Scientists will tell a microlithography conference in San Jose on Monday they have been able to etch circuits that are only 29.9 nanometres wide. This is 3,000 times thinner than a human hair and one-third the size of the 90nm circuits currently dominating production in the chip industry.

Chipmakers are continually seeking to reduce the size of chip components and cram more transistors on to silicon as they extend the 40-year-old Moore’s Law. It predicts that the number of transistors on a chip will double every 18 months to two years. Achieving further miniaturisation can increase performance, reduce power consumption and create cost savings.

The industry has a target of reducing circuit widths from 90nm to 65nm-45nm, moving on to 32nm. Intel is leading the way with its processors now switching over to 65nm.
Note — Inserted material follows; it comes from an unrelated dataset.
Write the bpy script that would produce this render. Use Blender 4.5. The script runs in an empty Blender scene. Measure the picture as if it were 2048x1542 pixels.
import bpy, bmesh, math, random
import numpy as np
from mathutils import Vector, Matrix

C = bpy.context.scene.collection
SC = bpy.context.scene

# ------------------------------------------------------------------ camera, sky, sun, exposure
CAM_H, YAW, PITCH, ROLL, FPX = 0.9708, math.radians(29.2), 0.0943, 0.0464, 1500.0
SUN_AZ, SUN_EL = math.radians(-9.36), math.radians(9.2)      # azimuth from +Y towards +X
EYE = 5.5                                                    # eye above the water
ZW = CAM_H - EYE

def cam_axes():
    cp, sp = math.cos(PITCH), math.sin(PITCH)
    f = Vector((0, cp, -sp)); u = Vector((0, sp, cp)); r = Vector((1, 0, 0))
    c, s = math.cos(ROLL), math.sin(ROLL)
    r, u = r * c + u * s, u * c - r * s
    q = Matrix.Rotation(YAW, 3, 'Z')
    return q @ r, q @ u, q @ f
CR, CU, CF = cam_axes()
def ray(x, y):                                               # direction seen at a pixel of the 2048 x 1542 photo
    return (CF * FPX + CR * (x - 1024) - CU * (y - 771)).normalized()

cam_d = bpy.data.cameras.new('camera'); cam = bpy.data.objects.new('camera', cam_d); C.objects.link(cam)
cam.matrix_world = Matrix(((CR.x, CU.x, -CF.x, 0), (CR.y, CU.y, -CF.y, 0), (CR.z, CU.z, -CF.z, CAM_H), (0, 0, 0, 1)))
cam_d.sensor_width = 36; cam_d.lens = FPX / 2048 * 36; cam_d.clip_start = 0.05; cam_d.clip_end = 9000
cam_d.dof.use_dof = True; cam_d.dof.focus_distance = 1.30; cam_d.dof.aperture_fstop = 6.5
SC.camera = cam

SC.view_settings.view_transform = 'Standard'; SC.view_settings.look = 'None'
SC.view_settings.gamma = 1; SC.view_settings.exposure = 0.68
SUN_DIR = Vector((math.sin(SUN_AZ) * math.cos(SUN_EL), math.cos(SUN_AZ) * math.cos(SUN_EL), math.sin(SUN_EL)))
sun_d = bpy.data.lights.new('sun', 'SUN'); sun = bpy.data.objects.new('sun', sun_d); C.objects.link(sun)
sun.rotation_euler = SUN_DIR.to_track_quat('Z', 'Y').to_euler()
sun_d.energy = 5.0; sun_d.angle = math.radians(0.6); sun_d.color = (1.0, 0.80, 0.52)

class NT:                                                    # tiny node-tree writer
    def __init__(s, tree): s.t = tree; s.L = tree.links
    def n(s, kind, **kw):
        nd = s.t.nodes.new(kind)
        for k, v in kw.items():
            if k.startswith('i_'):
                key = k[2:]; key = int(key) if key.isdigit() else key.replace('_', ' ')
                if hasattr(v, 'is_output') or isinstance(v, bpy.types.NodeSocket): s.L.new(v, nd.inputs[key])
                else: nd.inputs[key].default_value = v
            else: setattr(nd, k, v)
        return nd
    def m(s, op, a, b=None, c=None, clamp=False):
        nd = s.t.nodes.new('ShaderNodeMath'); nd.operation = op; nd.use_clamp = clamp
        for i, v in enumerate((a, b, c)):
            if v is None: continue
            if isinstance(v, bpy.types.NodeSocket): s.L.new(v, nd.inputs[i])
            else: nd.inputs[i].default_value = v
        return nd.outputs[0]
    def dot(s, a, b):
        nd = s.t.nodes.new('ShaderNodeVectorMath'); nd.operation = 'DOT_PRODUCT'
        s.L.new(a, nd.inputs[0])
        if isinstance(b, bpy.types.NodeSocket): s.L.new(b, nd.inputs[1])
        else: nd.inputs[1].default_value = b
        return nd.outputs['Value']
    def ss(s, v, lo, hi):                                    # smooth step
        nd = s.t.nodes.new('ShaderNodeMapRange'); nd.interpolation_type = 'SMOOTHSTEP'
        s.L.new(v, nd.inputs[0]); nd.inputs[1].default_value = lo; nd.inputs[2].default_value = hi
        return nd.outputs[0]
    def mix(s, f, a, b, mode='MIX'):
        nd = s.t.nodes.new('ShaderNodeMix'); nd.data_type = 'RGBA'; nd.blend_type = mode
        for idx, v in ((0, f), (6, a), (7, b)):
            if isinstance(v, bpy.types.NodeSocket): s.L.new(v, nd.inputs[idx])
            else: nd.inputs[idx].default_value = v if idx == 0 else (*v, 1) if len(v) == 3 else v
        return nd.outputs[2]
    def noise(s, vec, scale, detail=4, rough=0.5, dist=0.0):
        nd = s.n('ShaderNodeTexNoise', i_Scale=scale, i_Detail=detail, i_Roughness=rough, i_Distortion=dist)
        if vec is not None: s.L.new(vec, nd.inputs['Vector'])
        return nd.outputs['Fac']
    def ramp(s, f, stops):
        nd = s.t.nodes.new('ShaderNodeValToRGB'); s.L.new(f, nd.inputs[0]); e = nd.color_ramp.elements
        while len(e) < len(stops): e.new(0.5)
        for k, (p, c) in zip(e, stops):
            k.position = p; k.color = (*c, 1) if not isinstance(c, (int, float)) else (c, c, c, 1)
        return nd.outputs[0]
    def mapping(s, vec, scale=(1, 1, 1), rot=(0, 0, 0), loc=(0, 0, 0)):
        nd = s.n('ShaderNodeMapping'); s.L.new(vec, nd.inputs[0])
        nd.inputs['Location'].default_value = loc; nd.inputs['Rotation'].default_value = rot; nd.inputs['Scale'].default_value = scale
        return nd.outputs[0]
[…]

But the industry has seen 32nm as the limit for existing optical lithography techniques – where ultra-violet light is beamed by lasers through stencils to “print” circuits on chips.

IBM’s Almaden Research Center and its Silicon Valley partner, JSR Micro, say they can now extend optical lithography with new “immersion” techniques, where the lasers pass through liquid with a high refractive index. This creates a sharper focus and allows the imaging of smaller features.

The development, which will need high-index lens materials to be developed to ensure its commercial viability, could put off a move to more expensive and still unproved methods that would use “soft x-rays” and mirrors to drive miniaturisation down to the next level of 22nm.

“Our goal is to push optical lithography as far as we can so the industry does not have to move to any expensive alternatives until absolutely necessary,” said Dr Bob Allen, manager of lithography materials at Almaden. “This result is the strongest evidence to date that the industry may have at least seven years of breathing room before any radical changes in chip-making would be needed.”